AfDのことを今まで私たちは、右翼ポピュリズム政党と呼んできたが、そろそろ極右政党と肩書きを改めるべきかもしれない。なぜなら、連邦憲法擁護庁は、2021年3月から連邦レベルのAfDを、「極右の疑いあり」と位置づけ、観察の対象にしているからだ。その根拠は、党の主張が、基本法が定める人権尊重や民主主義の原則に反している疑いがあること。また、テューリンゲン支部共同代表ヘッケ氏が率いていた党内の国粋主義的派閥は解散したが、実際には今でも党内で大きな影響力を持っていること。そして、他の極右組織と強いつながりがあることなどだ。ある移民系のサッカー・ドイツ代表選手について、「選手として優秀でも、隣人にしたくない」といった人種差別的発言や、「ヒトラーやナチのことは1000年の輝かしいドイツの歴史にとって鳥の糞ほどの意味しかない」と、ナチ犯罪を矮小化する発言など、AfD党員は数々の過激発言を行っている。旧東独地域であったブランデンブルク州、テューリンゲン州、ザクセン・アンハルト州、ザクセン州では、AfDの州支部が「極右政党」と認定されているし、ヒトラーを擁護し、有色人種を差別する発言を繰り返すヘッケ氏個人も2020年から「極右」として観察の対象になっている。

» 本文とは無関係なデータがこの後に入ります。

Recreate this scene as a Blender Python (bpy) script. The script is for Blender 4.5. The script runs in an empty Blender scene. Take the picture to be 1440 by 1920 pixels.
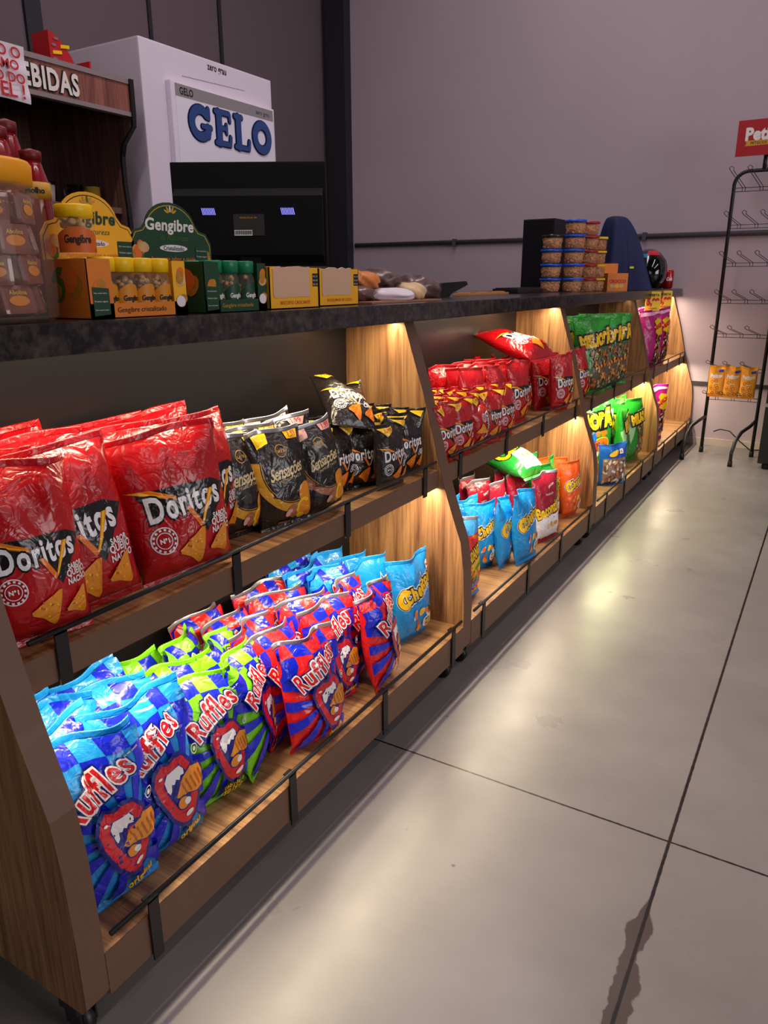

では、AfD初の郡長の誕生は、今後の政治にどのような影響を与えるのだろうか?郡長自身が持つ政治的影響力は小さいが、今回の勝利はドイツ全国に及ぶ象徴的意味を持つことは確実だろう。今回の勝利をきっかけに、AfDが「普通の政党」とみなされ、有権者は同党に票を投じることに後ろめたさを覚えなくなり、同党と協力関係を結ぶ党が出てくることも予想される。実は短期間だが、すでに州レベルでCDUとFDPがAfDの協力を受け入れたこともあったのだ。自分が党首になればAfDから支持者の50%を取り戻すと豪語していたCDU党首フリードリッヒ・メルツ氏だが、今回のAfD勝利を受けて自己批判することなく、「AfDの躍進の責任は、過激な温暖化対策で社会を分断した緑の党にあり、今後、自分は緑の党をメインの敵として闘う」と、かなり的外れな発言をしていることが気になる。CDUと緑の党は6つの州で連立を組んでいることを無視した発言である上に、今、緑の党を批判することは、AfDの援護射撃になる可能性があるからだ。

来年秋には、AfDがすでに地盤を固めたといってよいドイツ東部のブランデンブルク州、テューリンゲン州、ザクセン州で州議会選挙が行われるため、CDUがAfDとどのような距離を取るかは非常に重要なポイントとなる。また、AfDは2025年に行われる連邦議会選挙で初めて首相候補を立てるとも宣言している。AfDのこれ以上の躍進を防ぐために、連立与党は政権内での対立をなくし、国民の信頼を回復すること、そして国民にその政策をもっとわかりやすい言葉で説明することが必要だ。そして野党のCDUや左翼党は、現政権にかわるまともな選択肢があることを有権者に示さなければならない。それと同時に有権者も、AfDのもつ危険性を正確に理解し、適切な投票行動をとる責任がある。排外主義のAfDがのさばれば、外国からの投資や観光客が減るといった問題だけでは済まないはずだ。AfDが本当に長期的に国民のためになる政策を実行できるのか、きちんと判断することが必要だ。来年選挙を控えているザクセン州の首相ミヒャエル・クレッチュマー氏は、「この国では、タガが外れ始めた」と今の危機感を表現した。「そんなはずではなかった」と思った時はすでに手遅れだったという体験を、ドイツの人々はナチ時代にしているはずだ。